Repeat: US Trade Rep: FTAA To Advance Even With Opt Outs
    DowJones
    Oct. 24, 2003

    BUENOS AIRES -(Dow Jones)- U.S. Deputy Trade Secretary Peter Allgeier reiterated Friday his recent comments that the hemisphere-wide Free Trade of the Americas Accord will go ahead even if some countries in the region - including Brazil and Argentina - reject a deal.

    Asked whether comments he had made in Brazil which suggested that an FTAA deal could go ahead without Brazil also applied to Argentina, Allgeier said:

    "What I said in Brazil is that at the end of the negotiations, every one of the 34 countries will have to ask itself the following question: Will our country be better off tomorrow if we sign this agreement today or if we don't sign it. Now obviously we hope that all of the 34 say we would be better off by signing....But if one country, two countries or four countries say we think we'd be better off by not signing, the other countries will go forward, because it will be in their economic interest to sign it," Allgeier said.

    Allgeier's comments, which included an admission that Brazil and the U.S. remain far apart on many issues, sparked some controversy in the South American country, which is among those countries more skeptical about the benefits of an accord. Brazil's agricultural minister Roberto Rodrigues was quoted responding to Allgeier's comments by saying that an FTAA without Brazil would be a "second- rate FTAA."

    But in comments to reporters in Buenos Aires, shortly before meeting Argentine Foreign Minister Rafael Bielsa, the trade representative played down the polemics his comments had apparently caused.

    "Why was it so controversial? I guess there were no football (soccer) games this week, so there was nothing to talk about," Allgeier quipped.

    And Allgeier said that negotiating positions could grow closer in the weeks leading up to an FTAA meeting in Miami next month.

    "There are negotiations this week and next week in Puebla on market access and that this is a process of one country requesting improvements in other countries' offers and making their own. So it's an ongoing negotiation process," he said.

    Brazil and the U.S. are the two largest countries in the hemisphere and co- chair the FTAA talks that are supposed to result in an accord starting on Jan. 1 2005.

    One of the sharpest points of disagreement between the two countries is agriculture, with Brazil - like many others in the region - demanding that the U.S. remove subsidies on agriculture.

    Allgeier said that agricultural issues remains on the negotiating table, though the U.S. has made it clear it won't discuss ending the subsidies as part of the FTAA talks.

    For his part, Argentina's top trade official, Martin Redrado said neither Argentina nor Brazil was opposed to FTAA, but wanted to make sure that whatever came out of the negotiations was beneficial for their countries.
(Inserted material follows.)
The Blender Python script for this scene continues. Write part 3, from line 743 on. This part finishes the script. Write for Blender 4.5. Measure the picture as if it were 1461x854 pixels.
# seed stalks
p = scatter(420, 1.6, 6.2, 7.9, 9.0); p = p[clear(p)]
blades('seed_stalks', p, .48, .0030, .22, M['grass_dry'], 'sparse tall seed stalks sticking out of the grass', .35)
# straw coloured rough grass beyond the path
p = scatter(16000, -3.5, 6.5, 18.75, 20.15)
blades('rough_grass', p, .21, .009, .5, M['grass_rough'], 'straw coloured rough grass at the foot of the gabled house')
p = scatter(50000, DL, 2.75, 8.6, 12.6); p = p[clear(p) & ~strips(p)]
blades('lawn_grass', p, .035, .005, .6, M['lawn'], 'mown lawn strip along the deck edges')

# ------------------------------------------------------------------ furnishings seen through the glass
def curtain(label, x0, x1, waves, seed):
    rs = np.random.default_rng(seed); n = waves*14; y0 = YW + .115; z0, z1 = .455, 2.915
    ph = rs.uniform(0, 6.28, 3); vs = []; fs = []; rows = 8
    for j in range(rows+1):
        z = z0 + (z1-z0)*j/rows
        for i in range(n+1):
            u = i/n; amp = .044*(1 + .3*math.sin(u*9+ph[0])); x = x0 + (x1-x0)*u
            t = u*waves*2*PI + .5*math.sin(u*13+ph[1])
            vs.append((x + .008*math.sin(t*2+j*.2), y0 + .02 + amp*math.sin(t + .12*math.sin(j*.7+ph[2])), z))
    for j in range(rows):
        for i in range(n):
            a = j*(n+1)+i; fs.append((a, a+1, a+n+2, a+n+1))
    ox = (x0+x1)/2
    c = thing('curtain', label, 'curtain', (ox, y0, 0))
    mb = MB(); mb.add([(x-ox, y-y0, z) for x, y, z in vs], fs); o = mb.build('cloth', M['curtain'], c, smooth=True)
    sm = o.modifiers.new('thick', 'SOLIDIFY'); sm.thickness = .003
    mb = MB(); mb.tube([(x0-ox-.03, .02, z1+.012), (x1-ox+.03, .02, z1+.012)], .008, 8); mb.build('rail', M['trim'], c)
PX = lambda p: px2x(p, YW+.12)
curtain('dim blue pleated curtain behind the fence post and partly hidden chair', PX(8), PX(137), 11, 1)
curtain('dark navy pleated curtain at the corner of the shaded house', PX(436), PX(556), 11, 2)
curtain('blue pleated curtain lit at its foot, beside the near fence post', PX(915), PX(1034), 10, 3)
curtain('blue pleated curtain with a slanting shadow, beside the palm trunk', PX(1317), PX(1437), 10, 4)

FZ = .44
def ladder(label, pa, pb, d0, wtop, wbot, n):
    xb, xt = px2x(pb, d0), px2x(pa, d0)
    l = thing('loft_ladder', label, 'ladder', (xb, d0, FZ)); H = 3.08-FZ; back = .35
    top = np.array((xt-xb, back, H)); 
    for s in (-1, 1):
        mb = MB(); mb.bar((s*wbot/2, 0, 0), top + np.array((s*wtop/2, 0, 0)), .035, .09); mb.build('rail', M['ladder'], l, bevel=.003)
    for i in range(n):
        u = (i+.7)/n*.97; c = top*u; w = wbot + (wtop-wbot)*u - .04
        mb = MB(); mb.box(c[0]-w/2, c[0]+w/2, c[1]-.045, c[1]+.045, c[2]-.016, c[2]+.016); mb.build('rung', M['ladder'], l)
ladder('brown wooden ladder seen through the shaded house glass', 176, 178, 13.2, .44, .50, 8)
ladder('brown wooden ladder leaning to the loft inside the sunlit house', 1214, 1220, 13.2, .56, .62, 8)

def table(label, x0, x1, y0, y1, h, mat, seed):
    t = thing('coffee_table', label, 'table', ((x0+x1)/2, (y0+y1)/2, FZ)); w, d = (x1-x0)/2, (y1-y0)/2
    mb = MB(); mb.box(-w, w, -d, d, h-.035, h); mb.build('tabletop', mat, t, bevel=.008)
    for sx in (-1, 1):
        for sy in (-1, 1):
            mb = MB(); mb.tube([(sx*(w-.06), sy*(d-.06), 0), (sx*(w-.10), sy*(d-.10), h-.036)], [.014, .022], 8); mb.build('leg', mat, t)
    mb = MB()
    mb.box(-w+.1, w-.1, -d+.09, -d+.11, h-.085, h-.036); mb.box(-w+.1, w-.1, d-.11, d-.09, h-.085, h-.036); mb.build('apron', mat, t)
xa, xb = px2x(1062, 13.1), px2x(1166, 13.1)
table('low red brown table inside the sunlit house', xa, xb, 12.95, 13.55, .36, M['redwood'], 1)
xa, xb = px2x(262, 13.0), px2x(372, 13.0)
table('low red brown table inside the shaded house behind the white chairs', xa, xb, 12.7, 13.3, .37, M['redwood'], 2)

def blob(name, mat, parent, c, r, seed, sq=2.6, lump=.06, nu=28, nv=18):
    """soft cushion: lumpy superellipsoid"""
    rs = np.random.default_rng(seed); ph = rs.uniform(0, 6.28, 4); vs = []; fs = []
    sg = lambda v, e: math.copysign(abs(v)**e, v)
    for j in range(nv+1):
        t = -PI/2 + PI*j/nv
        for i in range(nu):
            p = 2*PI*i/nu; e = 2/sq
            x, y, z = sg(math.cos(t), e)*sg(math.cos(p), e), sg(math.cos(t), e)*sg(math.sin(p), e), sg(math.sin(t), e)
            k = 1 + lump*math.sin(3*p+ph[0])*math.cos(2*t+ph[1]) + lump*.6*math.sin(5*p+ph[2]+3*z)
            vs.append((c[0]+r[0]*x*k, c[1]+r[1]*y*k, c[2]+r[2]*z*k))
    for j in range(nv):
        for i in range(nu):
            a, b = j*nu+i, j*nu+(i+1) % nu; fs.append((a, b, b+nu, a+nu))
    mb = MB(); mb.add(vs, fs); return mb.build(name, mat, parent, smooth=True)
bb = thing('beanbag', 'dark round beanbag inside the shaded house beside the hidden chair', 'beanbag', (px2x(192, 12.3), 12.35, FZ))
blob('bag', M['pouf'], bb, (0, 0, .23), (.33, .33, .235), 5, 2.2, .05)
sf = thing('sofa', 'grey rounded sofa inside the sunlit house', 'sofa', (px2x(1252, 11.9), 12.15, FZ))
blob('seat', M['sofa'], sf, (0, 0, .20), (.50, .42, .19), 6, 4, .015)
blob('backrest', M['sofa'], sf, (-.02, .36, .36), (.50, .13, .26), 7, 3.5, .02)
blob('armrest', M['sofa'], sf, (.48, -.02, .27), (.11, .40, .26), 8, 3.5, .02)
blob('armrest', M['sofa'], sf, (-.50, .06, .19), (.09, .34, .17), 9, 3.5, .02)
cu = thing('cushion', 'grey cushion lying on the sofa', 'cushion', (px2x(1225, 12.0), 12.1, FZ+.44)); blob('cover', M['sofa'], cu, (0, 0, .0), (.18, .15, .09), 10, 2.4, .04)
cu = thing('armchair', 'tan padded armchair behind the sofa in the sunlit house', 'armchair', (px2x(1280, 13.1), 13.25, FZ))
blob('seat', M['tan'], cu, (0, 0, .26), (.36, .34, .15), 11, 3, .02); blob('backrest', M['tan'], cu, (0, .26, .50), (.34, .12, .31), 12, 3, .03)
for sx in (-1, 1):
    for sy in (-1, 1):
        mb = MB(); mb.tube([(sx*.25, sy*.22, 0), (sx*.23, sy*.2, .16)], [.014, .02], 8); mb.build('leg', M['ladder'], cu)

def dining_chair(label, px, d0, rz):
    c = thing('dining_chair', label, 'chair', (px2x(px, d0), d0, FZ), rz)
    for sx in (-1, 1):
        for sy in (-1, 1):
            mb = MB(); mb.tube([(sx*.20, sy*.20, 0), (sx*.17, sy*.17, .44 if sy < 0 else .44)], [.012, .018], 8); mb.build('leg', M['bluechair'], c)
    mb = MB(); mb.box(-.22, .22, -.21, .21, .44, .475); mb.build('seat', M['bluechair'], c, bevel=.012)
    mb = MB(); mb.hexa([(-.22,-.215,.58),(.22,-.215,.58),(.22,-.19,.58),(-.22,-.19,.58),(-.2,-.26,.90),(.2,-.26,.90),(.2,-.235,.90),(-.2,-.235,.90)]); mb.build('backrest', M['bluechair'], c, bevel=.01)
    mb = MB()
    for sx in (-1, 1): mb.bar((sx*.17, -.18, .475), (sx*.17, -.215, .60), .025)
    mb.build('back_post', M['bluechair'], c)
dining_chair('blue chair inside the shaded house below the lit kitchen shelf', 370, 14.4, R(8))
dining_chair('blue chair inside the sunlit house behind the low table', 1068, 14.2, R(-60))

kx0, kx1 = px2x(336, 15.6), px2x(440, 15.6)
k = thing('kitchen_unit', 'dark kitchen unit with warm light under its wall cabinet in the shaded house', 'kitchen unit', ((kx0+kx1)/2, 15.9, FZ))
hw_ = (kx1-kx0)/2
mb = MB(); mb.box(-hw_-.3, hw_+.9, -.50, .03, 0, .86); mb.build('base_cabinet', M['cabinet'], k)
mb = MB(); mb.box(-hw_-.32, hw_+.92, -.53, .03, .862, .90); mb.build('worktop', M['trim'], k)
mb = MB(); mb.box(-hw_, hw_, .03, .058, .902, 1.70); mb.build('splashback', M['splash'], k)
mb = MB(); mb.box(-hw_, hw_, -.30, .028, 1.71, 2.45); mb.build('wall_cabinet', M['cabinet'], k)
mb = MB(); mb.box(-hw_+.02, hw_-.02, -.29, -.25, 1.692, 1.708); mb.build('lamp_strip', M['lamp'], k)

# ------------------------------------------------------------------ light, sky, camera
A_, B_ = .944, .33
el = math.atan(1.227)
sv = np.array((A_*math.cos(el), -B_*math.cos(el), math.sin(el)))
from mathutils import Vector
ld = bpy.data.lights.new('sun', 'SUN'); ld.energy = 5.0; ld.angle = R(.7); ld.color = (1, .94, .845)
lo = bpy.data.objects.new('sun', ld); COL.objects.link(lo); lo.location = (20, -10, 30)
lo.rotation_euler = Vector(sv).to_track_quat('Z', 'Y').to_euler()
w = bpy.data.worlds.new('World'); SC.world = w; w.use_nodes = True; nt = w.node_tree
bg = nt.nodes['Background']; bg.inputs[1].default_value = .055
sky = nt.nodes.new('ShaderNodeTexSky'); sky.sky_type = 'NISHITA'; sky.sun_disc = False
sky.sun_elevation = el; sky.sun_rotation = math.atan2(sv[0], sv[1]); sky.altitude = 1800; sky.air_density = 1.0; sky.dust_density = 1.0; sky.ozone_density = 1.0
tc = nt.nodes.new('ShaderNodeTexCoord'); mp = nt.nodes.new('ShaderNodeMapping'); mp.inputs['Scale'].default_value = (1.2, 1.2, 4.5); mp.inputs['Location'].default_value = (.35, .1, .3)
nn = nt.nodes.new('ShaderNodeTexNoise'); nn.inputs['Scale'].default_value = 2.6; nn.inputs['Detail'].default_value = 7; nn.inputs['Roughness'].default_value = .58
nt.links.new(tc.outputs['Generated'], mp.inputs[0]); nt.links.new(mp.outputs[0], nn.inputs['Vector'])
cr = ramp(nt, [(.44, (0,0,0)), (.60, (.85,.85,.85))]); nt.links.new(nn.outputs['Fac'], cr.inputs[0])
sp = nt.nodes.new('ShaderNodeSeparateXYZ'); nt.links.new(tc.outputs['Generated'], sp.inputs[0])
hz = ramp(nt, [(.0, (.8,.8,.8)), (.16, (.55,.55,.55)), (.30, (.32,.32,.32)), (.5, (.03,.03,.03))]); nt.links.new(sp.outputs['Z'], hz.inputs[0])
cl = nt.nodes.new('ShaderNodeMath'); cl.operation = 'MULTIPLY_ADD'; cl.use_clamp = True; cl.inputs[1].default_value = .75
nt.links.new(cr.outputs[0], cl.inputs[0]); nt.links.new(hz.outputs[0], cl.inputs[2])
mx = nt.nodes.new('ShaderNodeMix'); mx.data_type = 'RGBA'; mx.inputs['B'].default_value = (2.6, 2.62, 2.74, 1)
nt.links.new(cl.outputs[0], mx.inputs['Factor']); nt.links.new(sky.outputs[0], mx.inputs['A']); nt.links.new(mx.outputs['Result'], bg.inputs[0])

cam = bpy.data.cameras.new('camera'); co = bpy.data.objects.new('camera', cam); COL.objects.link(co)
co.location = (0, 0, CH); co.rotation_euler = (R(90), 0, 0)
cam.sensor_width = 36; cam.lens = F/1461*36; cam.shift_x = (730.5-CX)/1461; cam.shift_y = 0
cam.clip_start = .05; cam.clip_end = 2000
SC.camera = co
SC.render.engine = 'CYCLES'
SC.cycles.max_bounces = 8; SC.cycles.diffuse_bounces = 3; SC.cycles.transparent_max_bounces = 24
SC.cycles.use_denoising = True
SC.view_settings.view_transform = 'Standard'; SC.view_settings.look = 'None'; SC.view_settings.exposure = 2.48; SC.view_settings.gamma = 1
    "We...don't speak of not joining FTAA. I think what the discussion is, is over the content and in the areas of the extent of the opening....Clearly our level of ambition within the negotiation is going to be related without chances of increasing Argentine exports," Redrado said.

    Argentina and Brazil have coordinated their positions increasingly closely in recent months, as the governments of Argentina's President Nestor Kirchner and Brazil's Luiz Inacio Lula da Silva develop increasingly close relations.

    Meanwhile Redrado said Argentina is "fully committed" to an FTAA start date of Jan. 1, 2005. The comment comes two days after Foreign Minister Bielsa said that while he "prefers" not to miss deadline, it would be better to reach an accord later than to strike a bad deal.